How to get great Animations
for
Multimedia in Advertising
You have a product or service and you want to make money. Multimedia lets you attract attention and stand out from the pack. How do you stand out? 3D animation in a Product Presentation is a great way to catch the eye, explain details, and communicate how your product solves the customer's problem.
Professional Product Presentations
A Product Presentation needs professional treatment. Not still images sliding across the page, not amateur voice recordings. A presentation must impress at the same time it clearly explains your message. Combine animated models, professional voice overs, subtle special effects, and smooth delivery into a clear, impressive statement of your products value to the viewer.
Communication
To get that presentation made at reasonable cost and on a deadline, both you and the animator need to communicate clearly in writing. Up front, you will sign off on a description of the job and that will become the holy grail that you both seek over a period of days or weeks. That job description is written by the animator, but based on what he/she understands from your description. Given that the description is detailed, you should see every important detail of the project called out. If something is not in the description or is different from your expectations, it is likely the animator did not understand and this is how you both are assured that the final description is exactly what you, the client, intends and wants. Only when you see the details as understood by the animator will you know for sure you have communicated what you intended.
Changes
That description is the best picture of what the project should deliver and serves as a reference for any changes to the project after the start date. You should understand the cost of changes – either by the hour or by fixed cost. That should be a part of the project agreement up front.
Feedback and Drafts
Once you have a project defined, it takes time to implement and along the way you should expect to see drafts of pieces or segments for approval. These are important because when you approve them the animator will assume that the quality, timing, colors, etc are acceptable unless something is clearly stated as 'unfinished' or not yet ready for review. Again, written feedback is wonderful because the animator can refer back and check his/her memory. If in doubt, always ask for clear directions of what aspects of the animation are up for review and which are unfinished.
CAD Models
You have to deliver to the animator enough information, data, drawings, logos, etc. for that person to accurately reproduce the 3d models of your product and to combine them in the product presentation.

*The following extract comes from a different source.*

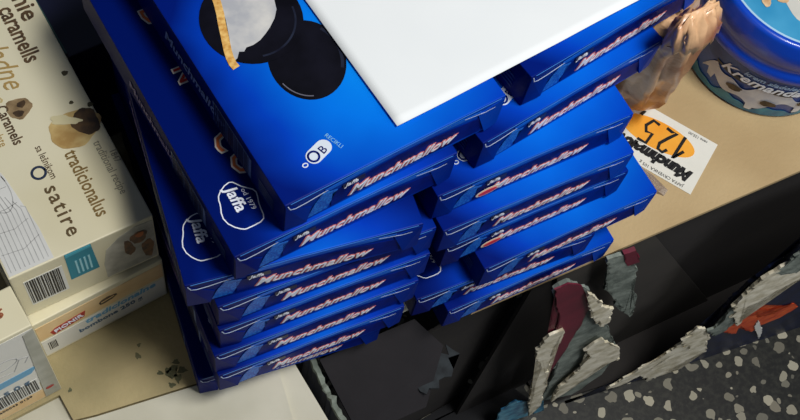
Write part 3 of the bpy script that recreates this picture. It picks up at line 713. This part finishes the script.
wrapstrip('teal_band', 0, 359.9, lambda u: .014 + .004*math.sin(u*70) + .002*math.sin(u*151), lambda u: .0035, mat('tub teal print', (28, 98, 132), .4, (56, 136, 160), 60), .0006, body, 160)
wrapstrip('navy_band', 150, 300, lambda u: .0720, lambda u: .052 + .003*math.sin(u*20), mat('tub navy print', (16, 56, 124), .4, (34, 80, 150), 50), .0006, body)
wrapstrip('cream_splash', 176, 300, lambda u: (.044 + .006*math.sin(u*17+1) + .0035*math.sin(u*41))*min(1, .55+u*6), lambda u: max(.008, .022 + .006*math.sin(u*13+.6) + .005*math.sin(u*29) - .011*(math.sin(u*23) > .86)), mat('tub cream print', (214, 214, 216), .4, (186, 190, 202), 60), .0010, body, 120)
wrapstrip('dark_swoosh', 184, 300, lambda u: .0535 - .002*math.sin(u*9), lambda u: .050 - .004*math.sin(u*11)**2, mat('tub ink', (20, 22, 40), .4), .0014, body)
def wraptext(name, body_, size, th, z, m, parent, lift, **kw):
    me = text_mesh(body_, size, **kw).copy(); me.materials.clear(); me.materials.append(m)
    for v in me.vertices:
        zz = z + v.co.y; R = BR(z) + lift + v.co.z; t = math.radians(th) + v.co.x/BR(z)
        v.co = Vector((R*math.cos(t), R*math.sin(t), zz))
    return link(name, me, m, parent)
wraptext('lettering', 'Kremanda', .0160, 188, .0500, mat('tub white', (226, 230, 236), .4), body, .0022, shear=.4, offset=.0003, xscale=1.25)
wraptext('lettering', 'krem sladoled', .0085, 203, .0610, mat('tub pale ink', (150, 180, 214), .4), body, .0016, shear=.3, offset=.0002, xscale=1.2)
for i, (t, z, a) in enumerate(((203, .033, 15), (228, .028, -10), (252, .034, 20))):
    bm = bmesh.new(); P = []
    for (u, v) in blob(0, 0, .0085, .0048, a, i+2, 22, .12):
        th = math.radians(t) + u/BR(z); P.append(((BR(z+v)+.0020)*math.cos(th), (BR(z+v)+.0020)*math.sin(th), z+v))
    c0 = bm.verts.new(((BR(z)+.0020)*math.cos(math.radians(t)), (BR(z)+.0020)*math.sin(math.radians(t)), z)); vs = [bm.verts.new(q) for q in P]
    for k in range(len(vs)): bm.faces.new((c0, vs[k], vs[(k+1) % len(vs)]))
    fin('almond_picture', bm, MATS['printed cocoa'], body)
# lid top picture: pale ring, cyan field, cream splash and nuts
disc = flat('lid_picture', ell(0, 0, .0848, .0848, 0, 64), TOP(.1273), mat('lid cyan print', (44, 140, 190), .4, (70, 160, 205), 20), lid, .0004)
flats('pale_ring', ring(ell(0, 0, .0862, .0862, 0, 72), .0022), TOP(.1295), mat('pale ring', (170, 205, 230), .35), lid, .0012)
flat('cream_splash', blob(.012, -.004, .062, .056, 20, 17, 60, .13), TOP(.1277), mat('lid cream print', (218, 216, 206), .45, (196, 196, 190), 40), disc, .0003)
flats('nut_picture', [blob(x, y, r_, r_*.75, a, int(a)+3, 18, .12) for x, y, r_, a in ((-.056, .018, .0095, 20), (-.045, -.006, .0085, 70), (-.038, .022, .010, 120), (-.030, .004, .009, 10), (-.063, -.004, .006, 50), (-.046, .036, .008, 0))], TOP(.1281), mat('lid nut print', (196, 150, 104), .5, (228, 200, 160), 120), disc, .0003)
flats('nut_shadow', [blob(x, y, .003, .002, a, 5, 12, .1) for x, y, a in ((-.052, .014, 20), (-.041, .017, 70), (-.034, -.001, 100))], TOP(.1285), MATS['printed cocoa'], disc, .0002)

If the product is a physical device and you have already paid someone to design it in a CAD software program like Autocad, then it behooves you to reuse that 3d CAD model in the animation. Most animators can import the Solidworks or Autocad file and convert it to a file format that works in most 3d animation software. They are not the same and it is important that you determine the animator can import your CAD model before the project starts. Otherwise, the animator must recreate the product over a period of hours or days and, depending on the detail, may not get all the details just right by looking at still photos of the product. If you have the CAD model, definitly use it. The animator still has to import it, clean it up, fix any imperfections introduced by the import and then color or texture the model to look real. But at least the size, proportions and hundreds of details will be exactly like your original product goal.
Finally, be sure you can communicate with your animator. And that he/she feels the same way. You both have a common goal that culminates in your satisfaction with the final delivery.